§ TASK DIRECTIONS
Shown below is a listing with pictures; reproduce exactly, and only, the lines between the ones containing "What Blender Python" and "CAM = np.array([0.0, -DIST * CP, -DIST * SP])", inclusive, leaving the pictures out.

§ INFORMATION GIVEN
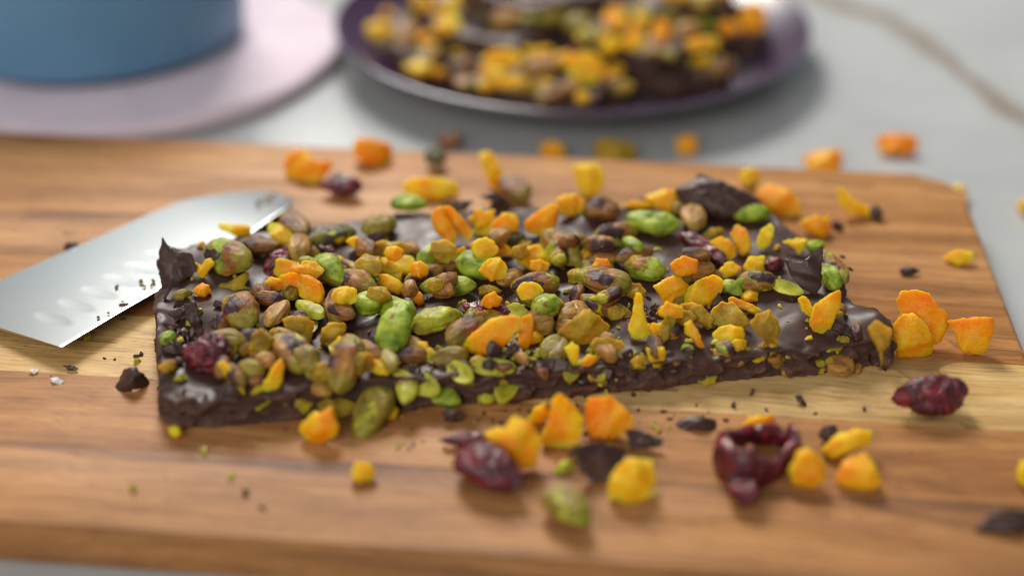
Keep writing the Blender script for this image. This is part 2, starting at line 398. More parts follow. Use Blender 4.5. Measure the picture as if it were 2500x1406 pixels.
# ------------------------------------------------------------------ saucepan, mat, plate
pot = tag(empty('saucepan', (-206, 252, CT + 8)), 'blue enamel saucepan standing on the round pink mat', 'saucepan')
Mp = Matrix.Translation((-206, 252, CT + 8))
v, f = lathe([(61, 2.2), (67, 2.6), (71.5, 4.5), (73.5, 8), (74.4, 40), (75, 90), (75.4, 92), (74, 93), (72, 92), (71, 80), (70, 12), (64, 7), (50, 6), (1, 6)], 128)
obj('body', mesh('body', v, f), M['pot'], pot, Mp)
v, f = lathe([(64, 0.05), (65, 0.4), (65, 1.8), (63, 2.15)], 96)
obj('base', mesh('base', v, f), M['potbase'], pot, Mp)
v, f = lathe([(102, 0.02), (105, 1), (106.5, 4), (105.5, 7), (102, 7.9), (60, 7.95), (1, 7.95)], 160)
v = [(a * (1 + .03 * nz(Vector((a, b, 0)) * .03)), b * (1 + .03 * nz(Vector((a, b, 9)) * .03)), c * (1 + (.45 * nz(Vector((a, b, 3)) * .03) if math.hypot(a, b) > 85 else 0))) for a, b, c in v]
tag(obj('round_mat', mesh('round_mat', v, f), M['trivet'], None, Matrix.Translation((-191, 248, CT))), 'thick round pale pink felt mat under the blue saucepan', 'mat')
PC = Vector((28.6, 253.3, CT))
prof = [(52, 0.3), (56, 0.1), (60, 0.3), (62, 1.6), (80, 3.6), (98, 8.0), (110, 13.5), (115, 16.8), (116, 18.0), (115.6, 18.9), (114.4, 18.9), (112.6, 17.6), (106, 13.8), (95, 9.6), (78, 6.2), (60, 5.2), (30, 5.0), (1, 5.0)]
plate = tag(empty('plate', PC), 'glossy dark purple plate with raised rim holding broken chocolate bark', 'plate')
def open_lathe(pr, n=160):
    v, f = lathe(pr, n); return v, f[:-2]
v, f = open_lathe(prof[:11]); obj('outside', mesh('outside', v, f), M['plate_out'], plate, Matrix.Translation(PC))
v, f = lathe(prof[10:], 160); obj('inside', mesh('inside', v, f[:-2] + [f[-1]]), M['plate'], plate, Matrix.Translation(PC))
# ------------------------------------------------------------------ generic shapes
def poly_resample(poly, n):
    """closed smooth-cornered resampling of a polygon"""
    m = len(poly); L = [0]
    for i in range(m): L.append(L[-1] + (Vector(poly[(i + 1) % m]) - Vector(poly[i])).length)
    out = []
    for k in range(n):
        s = L[-1] * k / n; i = 0
        while L[i + 1] < s: i += 1
        t = (s - L[i]) / max(L[i + 1] - L[i], 1e-6)
        out.append(Vector(poly[i]).lerp(Vector(poly[(i + 1) % m]), t))
    return [out[k] * .5 + (out[k - 1] + out[(k + 1) % n]) * .25 for k in range(n)]

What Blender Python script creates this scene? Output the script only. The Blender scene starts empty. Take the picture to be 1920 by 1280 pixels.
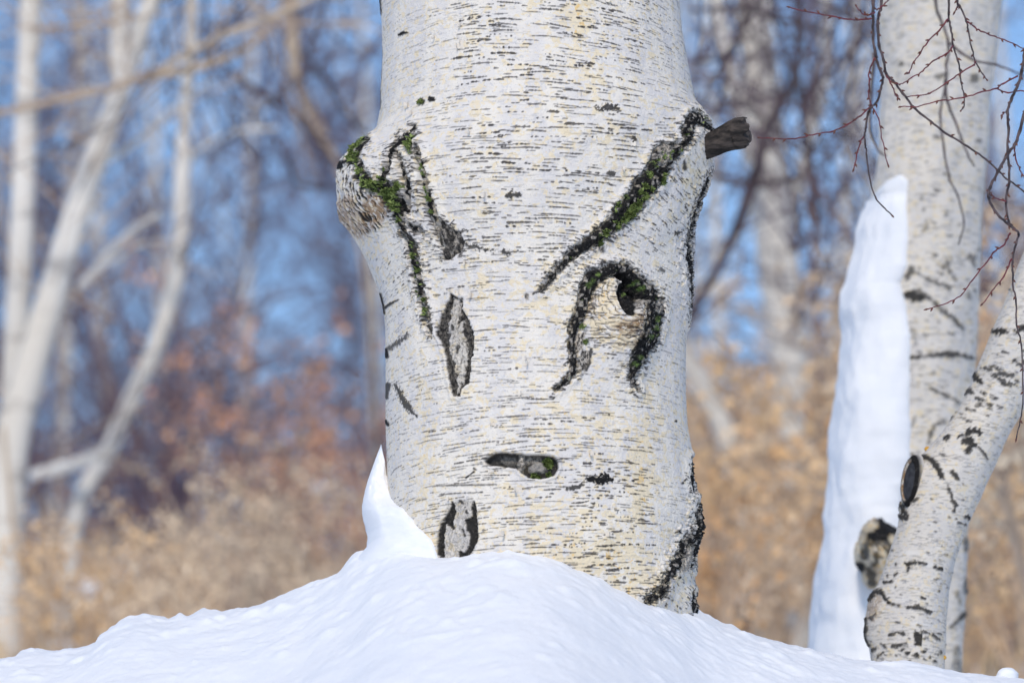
import bpy, math, random
import numpy as np
from mathutils import Vector

rng = np.random.default_rng(7)
random.seed(7)
scene = bpy.context.scene
COL = scene.collection
PI = math.pi

# ------------------------------------------------------------------ camera maths
PITCH = math.radians(11.0)
DIST = 11.11
KW = 0.18                                   # frame width per metre of depth (200 mm lens, 36 mm sensor)
CP, SP = math.cos(PITCH), math.sin(PITCH)
CAM = np.array([0.0, -DIST * CP, -DIST * SP])

def at(px, py, Y):
    """the point of the world plane y = Y seen at photo pixel (px, py)"""
    a = (px - 960.0) / 1920.0 * KW
    b = (640.0 - py) / 1920.0 * KW
    dy = CP - SP * b
    dz = SP + CP * b
    t = (Y - CAM[1]) / dy
    return np.array([CAM[0] + a * t, Y, CAM[2] + dz * t])

def project(P):
    d = P - CAM
    dep = d[..., 1] * CP + d[..., 2] * SP
    up = -d[..., 1] * SP + d[..., 2] * CP
    return 960 + d[..., 0] / dep / KW * 1920, 640 - up / dep / KW * 1920

def pxm(Y):
    return (Y - CAM[1]) / CP * KW / 1920.0

# ------------------------------------------------------------------ numpy noise
_lat = [np.random.default_rng(100 + i).random((256, 256)).astype(np.float32) for i in range(6)]
def vnoise(x, y, seed=0):
    L = _lat[seed % 6]
    x = x + 17.3 * seed; y = y + 41.7 * seed
    xi = np.floor(x).astype(np.int64); yi = np.floor(y).astype(np.int64)
    fx = (x - xi).astype(np.float32); fy = (y - yi).astype(np.float32)
    fx = fx * fx * (3 - 2 * fx); fy = fy * fy * (3 - 2 * fy)
    x0 = xi & 255; x1 = (xi + 1) & 255; y0 = yi & 255; y1 = (yi + 1) & 255
    a = L[y0, x0] * (1 - fx) + L[y0, x1] * fx
    b = L[y1, x0] * (1 - fx) + L[y1, x1] * fx
    return a * (1 - fy) + b * fy            # 0..1
def fbm(x, y, seed=0, octaves=3):
    s = 0; a = 0.5; t = 0
    for o in range(octaves):
        s = s + a * vnoise(x * 2 ** o, y * 2 ** o, seed + o); t += a; a *= 0.5
    return s / t - 0.5                      # about -.5...5
def sstep(a, b, x):
    t = np.clip((x - a) / (b - a), 0, 1)
    return t * t * (3 - 2 * t)

# ------------------------------------------------------------------ objects
def tag(o, label=None, cat=None, group=None, kind=None):
    if label: o['label'] = label
    if cat: o['category'] = cat
    if group: o['group'] = group
    if kind: o['kind'] = kind
    return o

def empty(name, loc=(0, 0, 0)):
    o = bpy.data.objects.new(name, None)
    o.location = Vector([float(v) for v in loc]); COL.objects.link(o)
    o.empty_display_size = 0.1
    return o

def link(name, me, mat, parent=None):
    o = bpy.data.objects.new(name, me)
    if mat: me.materials.append(mat)
    COL.objects.link(o)
    if parent is not None:
        o.parent = parent
        o.matrix_parent_inverse.identity()
        off = Vector((0, 0, 0)); q = parent
        while q is not None: off += q.location; q = q.parent
        o.location = -off                   # meshes are in world coordinates
    return o

def np_mesh(name, V, quads, attrs=None, smooth=True):
    me = bpy.data.meshes.new(name)
    nv, nf = len(V), len(quads)
    me.vertices.add(nv); me.vertices.foreach_set('co', V.astype(np.float32).ravel())
    k = quads.shape[1]
    me.loops.add(nf * k); me.loops.foreach_set('vertex_index', quads.astype(np.int32).ravel())
    me.polygons.add(nf)
    me.polygons.foreach_set('loop_start', np.arange(0, nf * k, k, dtype=np.int32))
    me.polygons.foreach_set('loop_total', np.full(nf, k, dtype=np.int32))
    if smooth: me.polygons.foreach_set('use_smooth', np.ones(nf, dtype=bool))
    for n, a in (attrs or {}).items():
        at_ = me.attributes.new(n, 'FLOAT', 'POINT'); at_.data.foreach_set('value', a.astype(np.float32).ravel())
    me.update(calc_edges=True); me.validate()
    return me

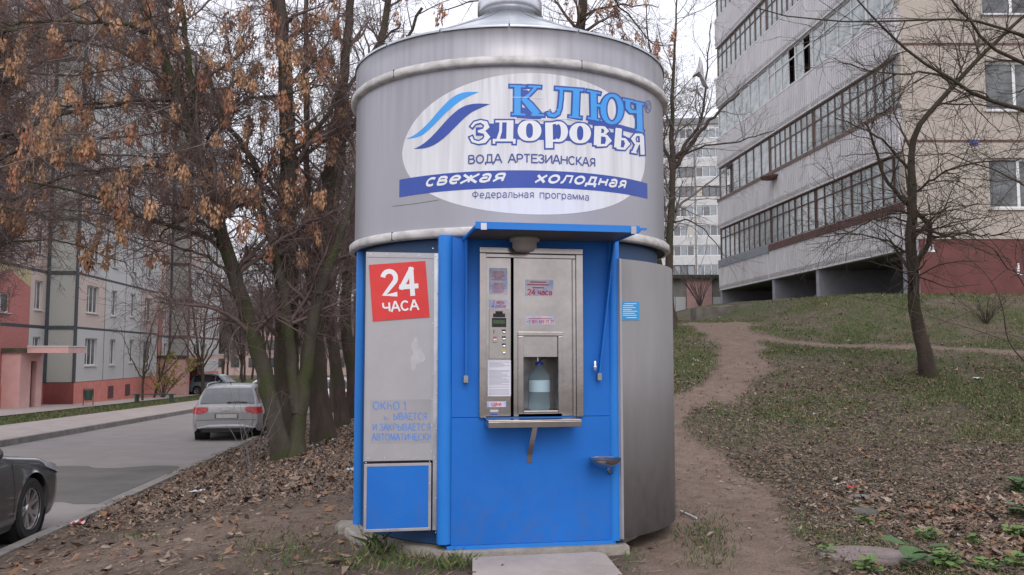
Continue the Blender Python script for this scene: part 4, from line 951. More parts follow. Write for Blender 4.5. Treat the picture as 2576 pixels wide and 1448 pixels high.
def glazing(parent, x, z, w, h, n, fr, gl, transom=.70, y=.06, fw=.05, openp=None):
    mb = MB(); mb.box(0, w, 0, .05, 0, fw); mb.box(0, w, 0, .05, h-fw, h)
    for i in range(n+1):
        c = fw/2+(w-fw)*i/n; ww = fw*(1.5 if i % 4 == 0 else .8); mb.box(max(0, c-ww/2), min(w, c+ww/2), -.006 if i % 4 == 0 else .001, .049, fw, h-fw)
    if transom: mb.box(0, w, .004, .045, h*transom-.02, h*transom+.02)
    o = inst('window', mesh_of(mb, fr), parent, (x, y, z))
    pw = (w-fw)/n
    for i in range(n):
        g = gl if not (openp and i in openp) else M_lgd
        me = cached(('lp', round(pw,2), round(h,2), g.name), lambda: mesh_of(MB().box(0, pw-.02, 0, .008, 0, h-2*fw), g))
        inst('pane', me, o, (fw/2+pw*i+.01, .03 if not (openp and i in openp) else .2, fw))
    return o
styles = {0: [(M_brn, 10, .70), (M_brn, 7, .72), (M_brn, 9, .72)], 1: [(M_brw, 7, None), (M_brw, 8, .66), (M_brw, 11, .66)], 2: [(M_frame, 6, None), (M_frame, 6, .7), (M_frame, 6, .7)],
          3: [(M_brw, 10, .7), (M_brw, 8, .7), (M_brw, 10, .7)]}
for k in range(8):
    z = k*LFH
    for j, (a, b_) in enumerate(secs):
        inst('parapet_panel', ribbed(b_-a, LP_), rb, (a, 0, z))
        fr, n, tr = styles.get(k, styles[3])[j]
        hole = None
        if k == 2 and j == 1: hole = {3, 5}
        if k == 1 and j == 0: hole = {1}
        glazing(rb, a+.03, z+LP_, b_-a-.06, LWN-.02, n, fr, M_lgl, tr, openp=hole)
    mb = MB(); mb.box(0, RL, .12, 1.3, z-.0, z+.16); obj('floor_slab', mb, M_slabg, rb, local=True)
    mb = MB(); mb.box(0, RL, 1.3, 1.4, z+.16, z+LFH); obj('inner_wall', mb, mat('dim_loggia_wall', (.17,.17,.165), (.27,.26,.25), 1.3, .8), rb, local=True)
mb = MB(); mb.box(.0, 5.83, -.066, -.052, LP_-.33, LP_-.02); obj('grey_apron', mb, mat('blue_grey_tin', (.20,.23,.26), (.25,.28,.31), 3, .6), rb, local=True)
mb = MB(); mb.box(5.87, RL-.02, -.066, -.052, LP_-.28, LP_-.02); obj('red_brown_apron', mb, M_brn, rb, local=True)
mb = MB(); mb.box(.0, RL, -.066, -.052, LFH+LP_-.15, LFH+LP_-.02); obj('dark_apron', mb, M_brw, rb, local=True)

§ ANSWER
What Blender Python script creates this scene? Output the script only. The Blender scene starts empty. Take the picture to be 1920 by 1280 pixels.
import bpy, math, random
import numpy as np
from mathutils import Vector

rng = np.random.default_rng(7)
random.seed(7)
scene = bpy.context.scene
COL = scene.collection
PI = math.pi

# ------------------------------------------------------------------ camera maths
PITCH = math.radians(11.0)
DIST = 11.11
KW = 0.18                                   # frame width per metre of depth (200 mm lens, 36 mm sensor)
CP, SP = math.cos(PITCH), math.sin(PITCH)
CAM = np.array([0.0, -DIST * CP, -DIST * SP])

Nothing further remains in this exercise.